MCS students sent home for short shorts

By Joe Moskowitz
Despite an ill-timed pause over the holiday weekend, temperatures are going up. But tempers and fashion at Margaretville Central School (MCS) are getting short.

Last week the thermometer shot up above 80 degrees. Many girls did what they often do this time of year and wore shorts to school. But anyone who has been in a women’s clothing store this year can tell you, shorts tend to be quite short.

MCS Building Principal Linda Taylor says she knows it was warm and the girls wanted to dress comfortably, and she says she understands that fashion has not kept up with what is considered proper for school, but she says there is a dress code and the students must comply.
Taylor, and one school employee, said she had no choice as so many teachers complained about the shortness of the shorts that day.

However, Taylor sent an e-smail to the staff that morning that said, “Please send anyone to my attention who is not dressed according to the school dress code. I am see a lot of too short shorts. Thanks, Linda Taylor.”

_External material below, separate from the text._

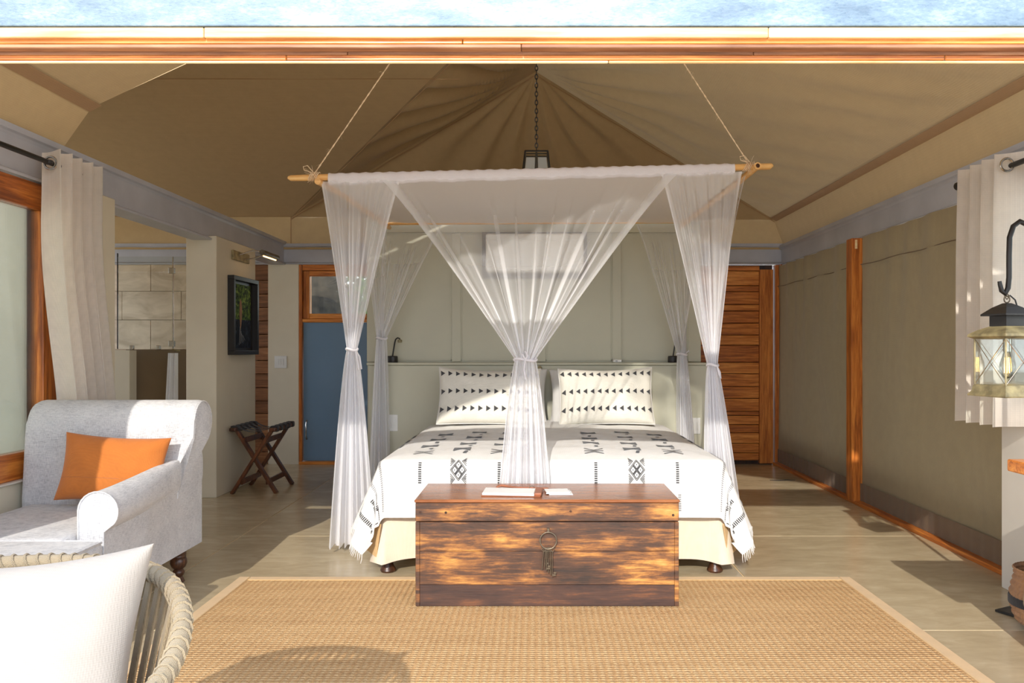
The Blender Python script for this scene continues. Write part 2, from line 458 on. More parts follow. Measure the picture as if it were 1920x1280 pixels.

But the problem, according to the kids, parents, and teachers who spoke with the Catskill Mountain News is, there was no warning that the code, often ignored, would suddenly be enforced with a vengeance.

The code says that shorts, skirts, and dresses must be “fingertip length.”
Last Wednesday, between 12 and 15 girls were either called out of classrooms or hallways and taken to Taylor’s office and told to change into something appropriate like gym shorts, which tend to be longer, go home and change, or have their parents bring them something.

The next day there were only a couple of incidents, but one reportedly resulted in a very vocal showdown between Taylor and an irate parent.

One teacher told the News that a warning should have been issued earlier in the spring and classes should not have been interrupted so close to Regents and final exams
Letters containing the dress code were sent to all MCS parents on Thursday.

Taylor says if the students and their parents want the code to be changed, they should take the matter to the board of education, which is responsible for making the rules.